Choose Unchoose Pattern II

| Mar 6, 2023 min read


This is part two of my discussion on the choose unchoose pattern found in programming interview questions. This post will specifically focus on the loop aspect of the pattern. We will use the Combination Sub problem as the application to the concepts.

Understanding why a loop also works

I think the easiest way to view the loop and how it works is by understanding that it will try the first candidate as much as possible and when that fails it will iterate to the next viable candidate.

Let’s say our input for the problem is [2,3,6,7], target = 7

The loop will only iterate to the next step once the recursion reaches a halt. In this case it will continuously add 2 to the path until it finds a solution or until the path is invalid. [2] target = 5
[2,2] target = 3
[2,2,2] target = 1
[2,2,2,2] target = -1

At this point the recursion hits the base case where target is now not valid since target < 0. It will return to the last previous valid case. [2,2,2] target = 1

We started with i = 0 and nums[0:] means the whole array is still valid. Once we hit the invalid base case we can now finally iterate to the next candidate. The loop does this by iteration. nums[1:] will now remove the first element as a valid candidate and try the next one. This means the next thing that is tested is [2, 2, 2, 3].

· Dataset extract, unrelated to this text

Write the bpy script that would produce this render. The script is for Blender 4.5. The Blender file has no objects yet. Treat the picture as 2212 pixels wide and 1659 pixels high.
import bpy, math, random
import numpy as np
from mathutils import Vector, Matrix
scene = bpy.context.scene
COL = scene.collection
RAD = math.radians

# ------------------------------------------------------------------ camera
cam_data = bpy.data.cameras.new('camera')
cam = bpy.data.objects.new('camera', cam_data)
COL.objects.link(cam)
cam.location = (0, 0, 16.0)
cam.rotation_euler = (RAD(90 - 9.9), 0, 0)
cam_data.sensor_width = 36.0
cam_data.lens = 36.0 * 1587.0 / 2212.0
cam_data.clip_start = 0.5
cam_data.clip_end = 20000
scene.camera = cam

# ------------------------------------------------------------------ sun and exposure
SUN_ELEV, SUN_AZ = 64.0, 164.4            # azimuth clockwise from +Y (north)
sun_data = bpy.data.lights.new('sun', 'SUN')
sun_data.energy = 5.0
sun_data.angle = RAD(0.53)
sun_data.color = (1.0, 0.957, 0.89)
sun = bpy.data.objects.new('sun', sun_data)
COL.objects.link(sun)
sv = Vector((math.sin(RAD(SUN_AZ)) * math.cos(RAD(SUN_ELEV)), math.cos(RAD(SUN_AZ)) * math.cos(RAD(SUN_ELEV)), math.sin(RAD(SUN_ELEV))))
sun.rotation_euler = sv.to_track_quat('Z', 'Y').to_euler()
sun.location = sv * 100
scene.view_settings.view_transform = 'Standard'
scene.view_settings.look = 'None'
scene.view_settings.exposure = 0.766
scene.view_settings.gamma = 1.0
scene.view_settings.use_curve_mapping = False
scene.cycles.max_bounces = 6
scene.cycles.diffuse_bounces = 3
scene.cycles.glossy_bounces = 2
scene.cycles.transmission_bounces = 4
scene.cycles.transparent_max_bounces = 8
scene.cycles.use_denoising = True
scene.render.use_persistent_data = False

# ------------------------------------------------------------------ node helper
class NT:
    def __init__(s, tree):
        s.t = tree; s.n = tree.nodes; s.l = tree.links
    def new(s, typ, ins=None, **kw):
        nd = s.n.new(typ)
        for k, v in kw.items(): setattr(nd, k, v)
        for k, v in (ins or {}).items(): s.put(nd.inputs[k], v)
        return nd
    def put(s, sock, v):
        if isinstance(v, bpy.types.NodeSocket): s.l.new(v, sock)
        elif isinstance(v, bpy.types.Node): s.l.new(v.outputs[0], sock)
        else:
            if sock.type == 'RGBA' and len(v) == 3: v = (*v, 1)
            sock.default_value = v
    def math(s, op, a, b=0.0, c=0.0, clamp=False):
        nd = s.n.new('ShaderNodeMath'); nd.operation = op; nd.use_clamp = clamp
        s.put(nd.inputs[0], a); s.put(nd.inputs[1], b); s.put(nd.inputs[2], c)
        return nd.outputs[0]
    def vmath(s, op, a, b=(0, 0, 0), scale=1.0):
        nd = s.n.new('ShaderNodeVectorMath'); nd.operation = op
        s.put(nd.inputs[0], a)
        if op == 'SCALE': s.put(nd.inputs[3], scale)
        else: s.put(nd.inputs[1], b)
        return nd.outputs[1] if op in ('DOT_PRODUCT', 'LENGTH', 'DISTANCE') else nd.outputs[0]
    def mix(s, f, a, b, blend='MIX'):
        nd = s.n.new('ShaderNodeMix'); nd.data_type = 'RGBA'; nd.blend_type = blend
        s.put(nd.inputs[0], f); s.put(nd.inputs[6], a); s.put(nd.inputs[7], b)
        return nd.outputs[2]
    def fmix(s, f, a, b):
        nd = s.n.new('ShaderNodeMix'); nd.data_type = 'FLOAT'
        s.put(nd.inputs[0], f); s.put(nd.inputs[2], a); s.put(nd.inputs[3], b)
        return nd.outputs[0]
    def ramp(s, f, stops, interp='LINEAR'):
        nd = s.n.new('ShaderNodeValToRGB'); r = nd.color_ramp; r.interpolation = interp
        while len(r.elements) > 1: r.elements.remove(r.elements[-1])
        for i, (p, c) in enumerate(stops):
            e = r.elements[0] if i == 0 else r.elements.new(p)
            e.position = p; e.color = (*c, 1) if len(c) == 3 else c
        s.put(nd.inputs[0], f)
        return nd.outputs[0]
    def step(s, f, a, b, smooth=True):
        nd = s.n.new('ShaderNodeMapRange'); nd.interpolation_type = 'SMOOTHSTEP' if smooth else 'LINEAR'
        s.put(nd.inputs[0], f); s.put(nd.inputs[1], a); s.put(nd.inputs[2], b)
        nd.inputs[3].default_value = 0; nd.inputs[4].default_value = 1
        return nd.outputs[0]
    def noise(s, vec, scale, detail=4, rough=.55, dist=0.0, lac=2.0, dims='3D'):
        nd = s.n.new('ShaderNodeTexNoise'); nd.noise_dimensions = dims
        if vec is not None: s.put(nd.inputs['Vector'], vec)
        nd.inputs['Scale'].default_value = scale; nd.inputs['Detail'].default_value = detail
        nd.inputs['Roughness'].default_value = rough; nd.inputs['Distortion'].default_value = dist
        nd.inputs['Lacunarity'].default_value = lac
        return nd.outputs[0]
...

for i in range(len(nums)):
    # path is [2,2,2]
    choice = nums[i]
    dfs(nums[i:], target-nums[i], path+choice)
    # code below is implicit
    # if choice is valid or choice is not valid:
    #     continue

Iteration removes the current candidate from the solution space

Once we iterate we’re looking at a shrunken candidate list. We removed one candidate from that list and now will look at the new candidate until we reach a valid solution or until it is no longer valid.